Sheriff (name not specified) told the council that courthouse security handles weapons and volatile situations and that keeping experienced staff is getting more difficult in the current labor market. "If something really bad happened here, he's the guy you want coming up," the sheriff said of his security staff, later adding that the courthouse team had made 38 arrests so far this year and that the work "is more than meets the eye most days."

The sheriff asked the council to consider lifting courthouse security base pay toward parity with administrative positions. The sheriff estimated that bringing two courthouse security staff to parity would cost approximately $9,359 total between the two positions (each roughly $4,675 in additional annual pay, as discussed in the meeting). Council later voted to accept the sheriff's budget "minus the raises and the parity increase" in the same hearing, then separately approved a motion to accept the sheriff's budget minus raises but signaled they would continue to consider parity requests as the budget process continued.

911 funding and telephone billing: The sheriff also told the council that a recurring AT&T bill for 9-1-1 equipment had been paid out of the commissioners' budget for several years and only recently was assigned to the sheriff's 9-1-1 budget. That back billing helped drive the county's 9-1-1 budget toward a deficit position in 2025. The sheriff described renegotiated AT&T contracts and said the 9-1-1 fund had a reserve but that projected outflows exceeded current tax revenues in coming years under existing rates. "There's approval. There's there's about a little over a million dollar, give or take Yeah. Reserve in there," the sheriff said, but added the fund "is a problem that we all need to collaborate and address in the near future."

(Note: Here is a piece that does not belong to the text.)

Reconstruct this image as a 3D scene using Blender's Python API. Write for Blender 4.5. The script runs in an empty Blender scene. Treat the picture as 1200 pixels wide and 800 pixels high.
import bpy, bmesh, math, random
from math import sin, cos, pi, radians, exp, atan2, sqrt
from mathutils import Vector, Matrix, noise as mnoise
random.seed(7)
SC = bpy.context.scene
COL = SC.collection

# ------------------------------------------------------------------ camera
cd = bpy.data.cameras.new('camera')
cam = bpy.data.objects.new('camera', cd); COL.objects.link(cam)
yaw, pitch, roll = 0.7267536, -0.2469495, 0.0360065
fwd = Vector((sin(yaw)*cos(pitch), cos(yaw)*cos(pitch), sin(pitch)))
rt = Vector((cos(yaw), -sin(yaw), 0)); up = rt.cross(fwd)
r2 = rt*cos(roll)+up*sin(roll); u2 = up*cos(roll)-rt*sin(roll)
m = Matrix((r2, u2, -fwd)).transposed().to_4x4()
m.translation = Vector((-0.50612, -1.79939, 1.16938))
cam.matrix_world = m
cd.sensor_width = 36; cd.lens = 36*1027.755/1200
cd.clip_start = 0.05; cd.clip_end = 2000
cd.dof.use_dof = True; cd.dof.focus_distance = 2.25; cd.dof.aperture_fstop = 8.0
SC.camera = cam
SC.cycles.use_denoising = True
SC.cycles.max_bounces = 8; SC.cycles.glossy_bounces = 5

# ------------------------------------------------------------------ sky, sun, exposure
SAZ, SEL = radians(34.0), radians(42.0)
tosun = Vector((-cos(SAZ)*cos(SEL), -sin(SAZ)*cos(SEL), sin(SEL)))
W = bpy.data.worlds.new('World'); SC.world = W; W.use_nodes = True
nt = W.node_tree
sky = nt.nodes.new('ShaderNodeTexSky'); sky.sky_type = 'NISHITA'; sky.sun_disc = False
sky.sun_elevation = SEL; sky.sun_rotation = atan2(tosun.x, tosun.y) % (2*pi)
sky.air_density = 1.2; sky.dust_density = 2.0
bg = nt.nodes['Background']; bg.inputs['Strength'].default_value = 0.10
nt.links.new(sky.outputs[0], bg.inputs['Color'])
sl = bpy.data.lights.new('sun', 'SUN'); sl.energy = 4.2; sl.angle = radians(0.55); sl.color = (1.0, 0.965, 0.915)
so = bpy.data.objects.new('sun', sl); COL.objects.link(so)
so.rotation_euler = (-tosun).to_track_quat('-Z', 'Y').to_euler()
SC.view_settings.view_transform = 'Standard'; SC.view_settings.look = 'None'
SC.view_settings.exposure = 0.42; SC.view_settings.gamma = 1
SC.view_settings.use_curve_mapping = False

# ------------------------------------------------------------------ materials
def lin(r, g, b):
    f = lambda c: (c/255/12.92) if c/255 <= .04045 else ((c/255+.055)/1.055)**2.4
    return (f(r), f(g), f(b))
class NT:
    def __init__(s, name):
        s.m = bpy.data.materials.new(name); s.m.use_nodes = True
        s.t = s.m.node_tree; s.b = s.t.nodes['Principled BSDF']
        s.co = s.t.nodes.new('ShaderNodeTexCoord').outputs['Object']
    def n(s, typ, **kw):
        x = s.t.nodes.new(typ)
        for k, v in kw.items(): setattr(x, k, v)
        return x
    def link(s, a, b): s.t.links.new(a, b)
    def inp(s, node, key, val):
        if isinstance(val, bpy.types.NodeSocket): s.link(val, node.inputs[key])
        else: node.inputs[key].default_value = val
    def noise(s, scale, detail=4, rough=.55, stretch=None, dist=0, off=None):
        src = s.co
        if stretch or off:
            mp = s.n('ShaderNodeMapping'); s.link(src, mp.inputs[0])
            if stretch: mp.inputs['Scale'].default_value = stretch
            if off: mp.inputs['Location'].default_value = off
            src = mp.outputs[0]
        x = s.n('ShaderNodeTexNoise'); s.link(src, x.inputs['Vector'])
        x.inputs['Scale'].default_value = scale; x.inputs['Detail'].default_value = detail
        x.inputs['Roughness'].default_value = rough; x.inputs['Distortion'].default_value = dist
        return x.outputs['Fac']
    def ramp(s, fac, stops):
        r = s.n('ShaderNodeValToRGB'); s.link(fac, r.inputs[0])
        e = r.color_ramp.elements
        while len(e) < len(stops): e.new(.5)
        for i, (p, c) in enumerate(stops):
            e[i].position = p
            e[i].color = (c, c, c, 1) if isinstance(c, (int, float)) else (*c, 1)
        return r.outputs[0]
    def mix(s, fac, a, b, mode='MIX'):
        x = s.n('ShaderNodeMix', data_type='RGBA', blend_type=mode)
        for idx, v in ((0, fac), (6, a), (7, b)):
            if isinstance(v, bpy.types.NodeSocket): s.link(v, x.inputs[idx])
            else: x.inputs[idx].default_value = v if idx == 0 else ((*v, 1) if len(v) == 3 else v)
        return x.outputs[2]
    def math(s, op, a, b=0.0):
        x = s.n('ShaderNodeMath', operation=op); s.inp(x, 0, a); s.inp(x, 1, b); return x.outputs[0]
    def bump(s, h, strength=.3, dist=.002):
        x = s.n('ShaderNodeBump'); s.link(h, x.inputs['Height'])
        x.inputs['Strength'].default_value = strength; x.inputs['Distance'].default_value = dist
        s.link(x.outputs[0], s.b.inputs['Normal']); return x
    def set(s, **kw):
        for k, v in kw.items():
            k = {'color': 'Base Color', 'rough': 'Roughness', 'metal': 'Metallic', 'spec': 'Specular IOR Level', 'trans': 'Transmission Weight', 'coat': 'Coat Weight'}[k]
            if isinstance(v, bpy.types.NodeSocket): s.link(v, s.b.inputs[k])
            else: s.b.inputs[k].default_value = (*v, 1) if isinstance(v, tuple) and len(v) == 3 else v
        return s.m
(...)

Why it matters: Courthouse security and jail staffing affect court operations, prisoner transport and public safety. The sheriff framed the requests as retention and operational readiness issues in a competitive labor market that has already seen deputies leave for higher pay elsewhere.

Council response and next steps: Councilors approved the sheriff's budget at the hearing with raises removed but signaled they would revisit parity and new-position requests later in the budget process based on final totals and tradeoffs across county priorities.